Calling such a composite image HDR is legimate for a photograph.
It was intended to differentiate the HDRI that we use, from the what photographers think of... a series of exposures tonemapped down to a Low Dynamic Range... which photographers still insist on calling HDRI.
Tonemapping "up" and "down" is my own term.
When I combine bracketed exposures (tonemapping). I can combine them up to a 32bit exr file or down to an 8 bit jpeg.
...but jpeg or png files etc. are LDR files, its misleading, but understandable, that photographers call them HDR because of the method used to create them.
As Horo mentioned earlier, it was Paul Debevec who first tried to introduce the term 'Light Probe' for CGI, seperate from whatever photographers were naming things. A quick bit of google backed hindsight, shows it was not necessary. The search results are all about the kind of HDR we use in CGI.
(Give that another year and all 'HDR' search results will be about televisions!)
Comments
A light probe is a spherical high dynamic range image (HDRI) which has an output hugely exceeding what an ordinary image can produce. The dynamic range of a picture is 256:1 at best, an HDRI can have millions to 1. Obviously, such an image cannot be displayed but there are several methods to compress the dynamic range so it can be displayed. However, a render engine can exploit that high dynamic range and thus light the scene. This is called image based light (IBL) and it needs a light probe.
The term never caught on.
It was intended to differentiate the HDRI that we use, from the what photographers think of... a series of exposures tonemapped down to a Low Dynamic Range... which photographers still insist on calling HDRI.
I think the term light probe was first used by Paul Debevec for spherical HDRI panoramas in the Angular Map projection at Siggraph 1997.

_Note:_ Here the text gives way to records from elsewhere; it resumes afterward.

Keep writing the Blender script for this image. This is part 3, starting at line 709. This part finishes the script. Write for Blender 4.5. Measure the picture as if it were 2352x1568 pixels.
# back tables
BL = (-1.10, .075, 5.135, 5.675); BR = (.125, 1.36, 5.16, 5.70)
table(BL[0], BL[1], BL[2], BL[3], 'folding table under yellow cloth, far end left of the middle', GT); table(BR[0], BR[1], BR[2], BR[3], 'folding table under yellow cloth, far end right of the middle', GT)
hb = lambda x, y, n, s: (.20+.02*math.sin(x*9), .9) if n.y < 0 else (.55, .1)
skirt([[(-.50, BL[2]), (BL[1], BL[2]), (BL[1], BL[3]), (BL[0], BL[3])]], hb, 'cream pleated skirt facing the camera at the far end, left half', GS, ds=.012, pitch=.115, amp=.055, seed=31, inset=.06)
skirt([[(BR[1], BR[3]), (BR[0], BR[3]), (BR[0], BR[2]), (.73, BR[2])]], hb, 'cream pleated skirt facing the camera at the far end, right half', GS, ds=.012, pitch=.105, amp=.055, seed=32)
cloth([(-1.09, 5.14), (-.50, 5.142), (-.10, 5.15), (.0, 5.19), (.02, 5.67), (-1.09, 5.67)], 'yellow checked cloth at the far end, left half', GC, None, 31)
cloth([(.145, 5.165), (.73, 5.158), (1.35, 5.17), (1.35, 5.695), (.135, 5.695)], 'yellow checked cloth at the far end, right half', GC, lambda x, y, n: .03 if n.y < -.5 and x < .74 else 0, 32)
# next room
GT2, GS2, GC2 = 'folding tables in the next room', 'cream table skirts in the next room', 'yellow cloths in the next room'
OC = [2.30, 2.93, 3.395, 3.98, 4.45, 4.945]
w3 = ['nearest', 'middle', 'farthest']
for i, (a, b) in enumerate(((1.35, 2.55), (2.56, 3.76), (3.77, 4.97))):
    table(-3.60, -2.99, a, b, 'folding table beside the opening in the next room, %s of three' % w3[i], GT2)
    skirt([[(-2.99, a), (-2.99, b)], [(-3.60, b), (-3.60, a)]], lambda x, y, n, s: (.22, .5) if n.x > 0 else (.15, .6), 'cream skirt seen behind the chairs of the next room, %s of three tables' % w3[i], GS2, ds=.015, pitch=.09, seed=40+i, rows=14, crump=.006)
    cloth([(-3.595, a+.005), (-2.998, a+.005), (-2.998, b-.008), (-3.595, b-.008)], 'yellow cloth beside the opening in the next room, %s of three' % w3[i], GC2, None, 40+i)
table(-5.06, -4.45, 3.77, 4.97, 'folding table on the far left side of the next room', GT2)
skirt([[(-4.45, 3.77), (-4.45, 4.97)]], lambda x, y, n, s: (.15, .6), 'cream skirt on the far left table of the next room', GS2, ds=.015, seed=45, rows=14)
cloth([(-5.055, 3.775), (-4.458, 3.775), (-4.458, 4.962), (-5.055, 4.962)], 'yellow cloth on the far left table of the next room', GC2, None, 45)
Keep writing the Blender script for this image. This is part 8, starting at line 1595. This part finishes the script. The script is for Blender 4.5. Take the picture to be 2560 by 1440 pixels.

No. In photography a HDR image is created from a series of images taken over a range of exposures, each image typically separated by one stop of exposure. The final exposure isn't "tonemapped down to a low dynamic range" whatever that means. From a photographic perspective, 5 stops of exposure will typically be enough to accurately display a scene where a single camera expoure would either show part of the scene as completely blown out or completely black.
Calling such a composite image HDR is legimate for a photograph.
I believe technically, a "light probe" was originally a physical object. A spherical mirror that was inserted into a 360 and/or spherical scene. The image in the mirror was photographed close up by a normal flat camera from multiple directions and the separate images combined and edited in such a manner as to remove the spherical distortions and to edit out the unavoidable side effect of capturing the camera and photographer. Rather ingenious method to make the camera and photographer disappear.
Well, I'm so glad it's about "light" the noun and not "light" the adjective!
Because at first, I was thinking...aluminum probes?
Sorry, I'm bad today. Very very bad. Hehe...
Tonemapping "up" and "down" is my own term.
When I combine bracketed exposures (tonemapping). I can combine them up to a 32bit exr file or down to an 8 bit jpeg.
...but jpeg or png files etc. are LDR files, its misleading, but understandable, that photographers call them HDR because of the method used to create them.
As Horo mentioned earlier, it was Paul Debevec who first tried to introduce the term 'Light Probe' for CGI, seperate from whatever photographers were naming things. A quick bit of google backed hindsight, shows it was not necessary. The search results are all about the kind of HDR we use in CGI.
(Give that another year and all 'HDR' search results will be about televisions!)